As regards scaling and spreading, these two evaluations revealed that the Hackney pilot did not result in a system template which other local authorities would be recommended to follow. Rather, they indicated that the framework of domains and principles which Contextual Safeguarding sets out will need to be interpreted and operationalised to fit each new context. A briefing document of the key findings and implications of these evaluations can be downloaded hereand the 2023 evaluation report can be accessed here.

Latest resources and outputs


This open access article explores the synergies between relationship-based practice and contextual safeguarding when working with young people experiencing extra-familial risks and harms. It's by Jenny Lloyd, Kristine Hickle, Rachael Owens and Delphine Peace, https://doi.org/10.1111/chso.12787.

This is the 2023 report of the independent evaluation of the first pilot of Contextual Safeguarding, led by Michelle Lefevre, the Principal Investigator of the Innovate Project.

A short briefing report of the key messages and implications for policy and practice of the Hackney evaluation can be found here

Contextual Safeguarding – does it work and how would we know?
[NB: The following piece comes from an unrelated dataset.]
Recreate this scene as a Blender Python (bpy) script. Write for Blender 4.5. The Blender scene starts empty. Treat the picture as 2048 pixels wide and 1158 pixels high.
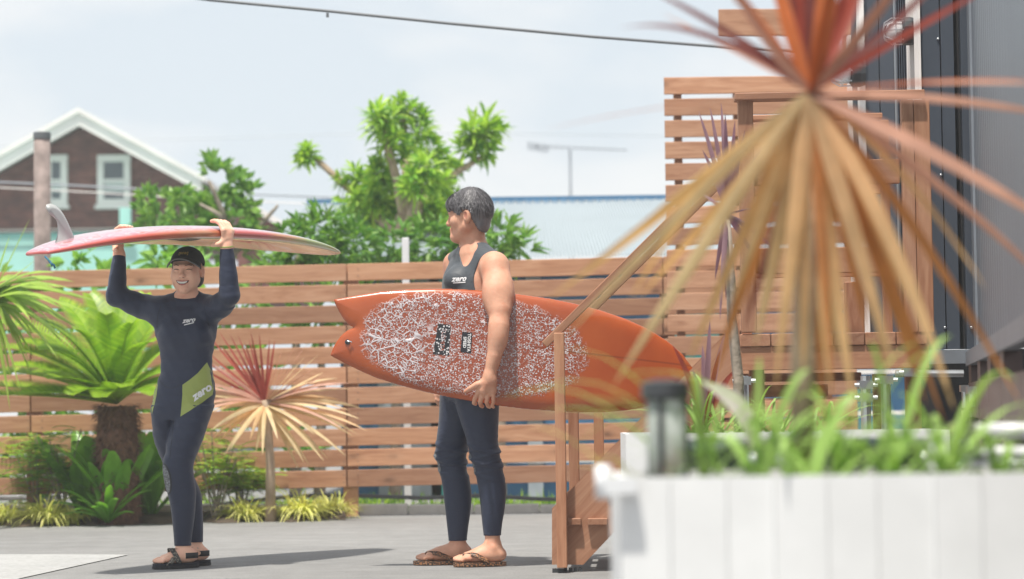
import bpy, bmesh, math, random
import numpy as np
from mathutils import Vector, Matrix, noise as mnoise
from mathutils.bvhtree import BVHTree

random.seed(7)
np.random.seed(7)
SC = bpy.context.scene
COL = SC.collection
PI = math.pi

# ------------------------------------------------------------------ camera
FPX, W2, H2 = 4836.0, 1024.0, 579.0          # focal length and centre of the 2048 x 1158 photograph
CAM = Vector((0, 0, 0.74))
PITCH = math.atan((810 - 579) / FPX)
ROLL = 0.013
r0 = Vector((1, 0, 0)); f0 = Vector((0, math.cos(PITCH), math.sin(PITCH))); u0 = Vector((0, -math.sin(PITCH), math.cos(PITCH)))
rr = r0 * math.cos(ROLL) - u0 * math.sin(ROLL)
uu = r0 * math.sin(ROLL) + u0 * math.cos(ROLL)
cam_d = bpy.data.cameras.new('camera')
cam = bpy.data.objects.new('camera', cam_d); COL.objects.link(cam)
cam.matrix_world = Matrix(((rr.x, uu.x, -f0.x, CAM.x), (rr.y, uu.y, -f0.y, CAM.y), (rr.z, uu.z, -f0.z, CAM.z), (0, 0, 0, 1)))
cam_d.sensor_width = 36; cam_d.lens = FPX * 36 / 2048
cam_d.clip_start = 0.1; cam_d.clip_end = 1500
cam_d.dof.use_dof = True; cam_d.dof.focus_distance = 11.1; cam_d.dof.aperture_fstop = 2.3
cam_d.dof.aperture_blades = 9
SC.camera = cam

# ------------------------------------------------------------------ sky, sun, exposure
SUN_TO = Vector((0.15, 0.31, -1.0)).normalized()       # direction the light travels
sun_el = math.asin(-SUN_TO.z); sun_az = math.atan2(-SUN_TO.x, -SUN_TO.y)
wd = bpy.data.worlds.new('World'); SC.world = wd; wd.use_nodes = True
nt = wd.node_tree; nt.nodes.clear()
wo = nt.nodes.new('ShaderNodeOutputWorld'); bg = nt.nodes.new('ShaderNodeBackground')
sky = nt.nodes.new('ShaderNodeTexSky'); sky.sky_type = 'NISHITA'; sky.sun_disc = False
sky.sun_elevation = sun_el; sky.sun_rotation = sun_az; sky.air_density = 1.0; sky.dust_density = 2.5
tc = nt.nodes.new('ShaderNodeTexCoord')
mp = nt.nodes.new('ShaderNodeMapping'); mp.inputs['Scale'].default_value = (1.0, 1.0, 2.6); mp.inputs['Location'].default_value = (0.62, 0.1, 0.35)
nz = nt.nodes.new('ShaderNodeTexNoise'); nz.inputs['Scale'].default_value = 5.2; nz.inputs['Detail'].default_value = 8; nz.inputs['Roughness'].default_value = 0.5
rp = nt.nodes.new('ShaderNodeValToRGB')
rp.color_ramp.elements[0].position = 0.44; rp.color_ramp.elements[0].color = (4.3, 4.7, 5.02, 1)
rp.color_ramp.elements[1].position = 0.58; rp.color_ramp.elements[1].color = (5.35, 5.4, 5.4, 1)
mx = nt.nodes.new('ShaderNodeMix'); mx.data_type = 'RGBA'; mx.inputs['Factor'].default_value = 0.9
nt.links.new(tc.outputs['Generated'], mp.inputs['Vector']); nt.links.new(mp.outputs[0], nz.inputs['Vector'])
nt.links.new(nz.outputs['Fac'], rp.inputs['Fac'])
nt.links.new(sky.outputs[0], mx.inputs['A']); nt.links.new(rp.outputs[0], mx.inputs['B'])
nt.links.new(mx.outputs['Result'], bg.inputs['Color']); bg.inputs['Strength'].default_value = 0.1
nt.links.new(bg.outputs[0], wo.inputs[0])
sl = bpy.data.lights.new('sun', 'SUN'); sl.energy = 3.3; sl.angle = math.radians(1.8); sl.color = (1.0, 0.95, 0.86)
so = bpy.data.objects.new('sun', sl); COL.objects.link(so); so.location = (-6, -8, 20)
so.rotation_euler = SUN_TO.to_track_quat('-Z', 'Y').to_euler()
vs = SC.view_settings
SC.display_settings.display_device = 'sRGB'
vs.view_transform = 'Standard'; vs.look = 'None'; vs.exposure = 0.84; vs.gamma = 1.0; vs.use_curve_mapping = False
SC.cycles.max_bounces = 6; SC.cycles.transparent_max_bounces = 8

# ------------------------------------------------------------------ helpers: points, objects
def P(px, py, Y):
    d = rr * ((px - W2) / FPX) + uu * ((H2 - py) / FPX) + f0
    return CAM + d * (Y / d.y)
def PZ(px, py, Z=0.0):
    d = rr * ((px - W2) / FPX) + uu * ((H2 - py) / FPX) + f0
    return CAM + d * ((Z - CAM.z) / d.z)

def link(o, parent=None):
    COL.objects.link(o)
    if parent is not None: o.parent = parent
    return o
def tag(o, label=None, cat=None, group=None, kind=None):
    if label: o['label'] = label
    if cat: o['category'] = cat
    if group: o['group'] = group
    if kind: o['kind'] = kind
    return o
def root(name, loc, label=None, cat=None, group=None, kind=None):
    o = bpy.data.objects.new(name, None); o.location = Vector(loc); o.empty_display_size = 0.1
    COL.objects.link(o)
    return tag(o, label, cat, group, kind)
def mesh_obj(name, verts, faces, mat, parent=None, smooth=False, base=None, mats=None, fmat=None):
    """verts in world space; base (or the parent's location) is taken off so the origin sits at the thing"""
    off = Vector(base) if base is not None else (parent_world(parent) if parent is not None else Vector((0, 0, 0)))
    v = np.asarray([tuple(p) for p in verts], dtype=np.float64) if not isinstance(verts, np.ndarray) else verts.astype(np.float64)
    v = v - np.array(off)
    me = bpy.data.meshes.new(name)
    me.from_pydata(v.tolist(), [], [tuple(f) for f in faces] if not isinstance(faces, np.ndarray) else faces.tolist())
    for m in (mats or [mat]): me.materials.append(m)
    if fmat is not None: me.polygons.foreach_set('material_index', np.asarray(fmat, dtype=np.int32))
    if smooth: me.polygons.foreach_set('use_smooth', np.ones(len(me.polygons), dtype=bool))
    me.update()
    o = bpy.data.objects.new(name, me)
    if parent is None: o.location = off
    return link(o, parent)
def parent_world(p):
    w = Vector((0, 0, 0))
    while p is not None:
        w = w + p.location; p = p.parent
    return w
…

This blog, by Michelle Lefevre, reviews some of the Innovate Project learning about Contextual Safeguarding.

In this video from 2020 Professor Carlene Firmin describes how a Contextual Safeguarding approach can be important for working with young people experiencing extra-familial risks.

More information about Contextual Safeguarding theory, and what it means for practice, can be found on the website of the Contextual Safeguarding Network.

Who is involved with this strand of the project?

  • Professor Kristine Hickle from the University of Sussex led the case study research conducted within the Contextual Safeguarding Strand of the Innovate Project, working with a team of three at the University of Durham.
  • Professor Carlene Firmin contributed her considerable expertise as the originator of Contextual Safeguarding theory and lead of a range of projects implementing this approach.
  • Dr Jenny Lloyd, Dr Rachael Owens and Delphine Peace undertook ethnography, conducted surveys, analysed case files, and interviewed professionals, young people and families.
  • Professor Michelle Lefevre led the two independent evaluations of Contextual Safeguarding in Hackney.
  • Rebecca Godarfrom Research in Practice worked with each site to consider how administrative data management systems could support service delivery and evaluation.
  • Professor Lisa Holmes from the University of Sussex undertook Cost Effectiveness Analysis, exploring the value for money of the innovations.